Data excerpt
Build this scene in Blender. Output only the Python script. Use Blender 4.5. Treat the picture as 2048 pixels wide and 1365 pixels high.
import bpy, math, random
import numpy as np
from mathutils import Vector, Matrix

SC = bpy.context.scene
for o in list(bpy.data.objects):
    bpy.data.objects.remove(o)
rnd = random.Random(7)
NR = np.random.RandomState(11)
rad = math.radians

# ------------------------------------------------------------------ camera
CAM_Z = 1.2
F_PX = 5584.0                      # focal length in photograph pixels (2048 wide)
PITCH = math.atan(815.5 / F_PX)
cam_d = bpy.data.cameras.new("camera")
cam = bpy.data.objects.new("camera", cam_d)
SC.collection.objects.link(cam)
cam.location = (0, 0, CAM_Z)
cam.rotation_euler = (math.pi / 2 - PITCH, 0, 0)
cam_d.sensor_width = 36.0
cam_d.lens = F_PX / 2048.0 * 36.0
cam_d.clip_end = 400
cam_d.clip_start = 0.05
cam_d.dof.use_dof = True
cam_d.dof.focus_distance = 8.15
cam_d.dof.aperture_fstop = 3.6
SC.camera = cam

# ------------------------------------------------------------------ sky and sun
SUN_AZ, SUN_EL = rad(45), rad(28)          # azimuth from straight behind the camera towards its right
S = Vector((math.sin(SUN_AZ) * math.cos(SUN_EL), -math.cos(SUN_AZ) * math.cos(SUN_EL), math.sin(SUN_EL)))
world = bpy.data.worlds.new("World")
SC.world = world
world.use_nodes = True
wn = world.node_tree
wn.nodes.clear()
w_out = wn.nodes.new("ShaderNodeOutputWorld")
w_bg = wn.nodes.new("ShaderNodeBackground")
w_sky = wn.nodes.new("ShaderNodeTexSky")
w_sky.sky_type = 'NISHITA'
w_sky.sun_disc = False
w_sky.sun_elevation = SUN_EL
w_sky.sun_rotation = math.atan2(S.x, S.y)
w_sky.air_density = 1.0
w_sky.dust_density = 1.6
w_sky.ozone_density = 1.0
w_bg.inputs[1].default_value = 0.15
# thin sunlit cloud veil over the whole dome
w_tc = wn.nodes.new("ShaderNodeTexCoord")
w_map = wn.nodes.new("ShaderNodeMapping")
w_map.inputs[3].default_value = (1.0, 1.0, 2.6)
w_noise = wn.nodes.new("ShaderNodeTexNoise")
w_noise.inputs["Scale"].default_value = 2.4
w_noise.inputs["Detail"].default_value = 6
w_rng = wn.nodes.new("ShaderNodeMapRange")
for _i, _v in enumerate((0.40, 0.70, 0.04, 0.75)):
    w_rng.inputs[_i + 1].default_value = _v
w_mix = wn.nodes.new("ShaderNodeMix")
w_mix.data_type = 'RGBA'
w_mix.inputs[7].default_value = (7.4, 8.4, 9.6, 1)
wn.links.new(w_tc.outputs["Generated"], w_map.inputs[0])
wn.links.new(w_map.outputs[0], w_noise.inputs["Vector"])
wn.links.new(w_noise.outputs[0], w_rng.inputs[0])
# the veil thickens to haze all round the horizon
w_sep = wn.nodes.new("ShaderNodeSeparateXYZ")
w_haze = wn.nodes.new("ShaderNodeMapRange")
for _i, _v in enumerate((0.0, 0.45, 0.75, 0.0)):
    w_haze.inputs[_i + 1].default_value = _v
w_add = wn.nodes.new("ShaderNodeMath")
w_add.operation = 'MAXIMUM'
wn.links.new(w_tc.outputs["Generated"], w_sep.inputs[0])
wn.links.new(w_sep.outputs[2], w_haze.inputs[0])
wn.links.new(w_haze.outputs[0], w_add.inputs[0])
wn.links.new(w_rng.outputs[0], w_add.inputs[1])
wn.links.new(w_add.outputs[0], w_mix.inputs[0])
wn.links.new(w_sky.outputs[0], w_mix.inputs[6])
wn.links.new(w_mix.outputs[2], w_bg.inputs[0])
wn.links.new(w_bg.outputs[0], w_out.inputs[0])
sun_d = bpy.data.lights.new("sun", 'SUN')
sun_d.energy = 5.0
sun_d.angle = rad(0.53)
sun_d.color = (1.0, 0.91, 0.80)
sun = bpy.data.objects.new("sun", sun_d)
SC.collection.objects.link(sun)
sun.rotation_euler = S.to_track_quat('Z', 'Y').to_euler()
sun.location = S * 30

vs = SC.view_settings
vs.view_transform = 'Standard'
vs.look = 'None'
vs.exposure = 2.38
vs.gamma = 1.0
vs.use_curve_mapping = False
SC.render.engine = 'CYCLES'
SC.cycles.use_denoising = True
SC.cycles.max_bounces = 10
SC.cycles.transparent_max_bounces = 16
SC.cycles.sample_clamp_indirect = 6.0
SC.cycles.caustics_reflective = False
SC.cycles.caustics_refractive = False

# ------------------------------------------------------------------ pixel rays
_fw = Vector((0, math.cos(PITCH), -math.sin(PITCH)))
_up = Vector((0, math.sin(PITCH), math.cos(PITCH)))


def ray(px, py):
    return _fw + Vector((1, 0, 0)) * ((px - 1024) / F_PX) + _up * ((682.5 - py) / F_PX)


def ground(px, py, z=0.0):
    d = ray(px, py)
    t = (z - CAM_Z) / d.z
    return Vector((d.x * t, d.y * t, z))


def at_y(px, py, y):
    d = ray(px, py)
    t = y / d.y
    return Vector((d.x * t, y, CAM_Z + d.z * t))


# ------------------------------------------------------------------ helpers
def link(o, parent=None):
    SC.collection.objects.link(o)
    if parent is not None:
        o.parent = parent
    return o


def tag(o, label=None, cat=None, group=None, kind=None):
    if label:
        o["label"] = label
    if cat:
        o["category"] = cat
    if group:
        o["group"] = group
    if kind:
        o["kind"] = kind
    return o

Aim
Return exactly the lines that run from the top of the listing above to the line containing "rad = math.radians", please, keeping both end lines and leaving out everything else.

Expected answer
Build this scene in Blender. Output only the Python script. Use Blender 4.5. Treat the picture as 2048 pixels wide and 1365 pixels high.
import bpy, math, random
import numpy as np
from mathutils import Vector, Matrix

SC = bpy.context.scene
for o in list(bpy.data.objects):
    bpy.data.objects.remove(o)
rnd = random.Random(7)
NR = np.random.RandomState(11)
rad = math.radians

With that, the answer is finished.